As day began to dawn, I lay in bed, pondering our plight. We generally consider ourselves lucky to live in this desert paradise, where sunshine is the norm. Last Saturday I was hiking in the local hills and it was glorious: just-the-right-kind-of-warm, clear (!) blue skies, a gentle breeze. Elsewhere in the country they talk about bomb cyclones and the polar vortex, so we get no sympathy when we worry about another day of too much sun. Last night it dipped into the 40s here, which (I know) sounds pretty dreamy if you live in, say, Billings, Montana, where it’s not expected to get above 27 today. But it says here that the average November temperature in my town is 74 degrees. So yeah, we’ve got it pretty rough.

People are not likely to be any more sympathetic in Seattle, where they get fewer sunny days than wet days in a typical year. That’s 155 days of annual precipitation for them and around 34 for us, but I’m pretty sure you have to count foggy mornings in June to get to our total to 34. Earlier this year (March 5, to be exact), California was declared drought-free for the first time since December, 2011. That’s 376 weeks of drought—a stretch of truly biblical proportions. So perhaps you’ll understand why we constantly yearn for moisture without actually expecting it to come.

I acknowledge that in these matters we are the product of our own choices: the decision to live in a naturally arid environment, the preference for modern conveniences that contribute to a warming climate, the refusal to make meaningful compromises that might mitigate the consequences of our self-indulgence. It makes me wonder: How can I expect God to step in if I am not myself prepared to step up? Then again, how often do we truly deserve the blessings that He grants us anyway? Hasn’t he told us that hope is one of the three great virtues?

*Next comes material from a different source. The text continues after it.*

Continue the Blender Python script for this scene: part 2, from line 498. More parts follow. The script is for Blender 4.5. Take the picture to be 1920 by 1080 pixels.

Hasn’t he always invited us to trust in Him and in “good things to come”? Isn’t the whole idea of grace that He blesses us in spite of our manifest unworthiness?

And so, with “hope smiling brightly before us,” we pray for things beyond our merit, relying on a loving Father to hear our cries and reward our hope in spite of it all. To help us find a job when we screwed up the last one. To heal us of self-inflicted afflictions. To mend that which we have broken. To send the rain we need but perhaps do not deserve.

As I think about it, I woke this morning only to the promise of rain. And that promise was just enough to light within me a glimmer of hope that it might be so. I finish this short note to you listening to the fulfillment of that promise: pit-pat, pit-pat, pit-pat. The rain we long for, the rain we need. One more thing to give thanks for today when we say grace.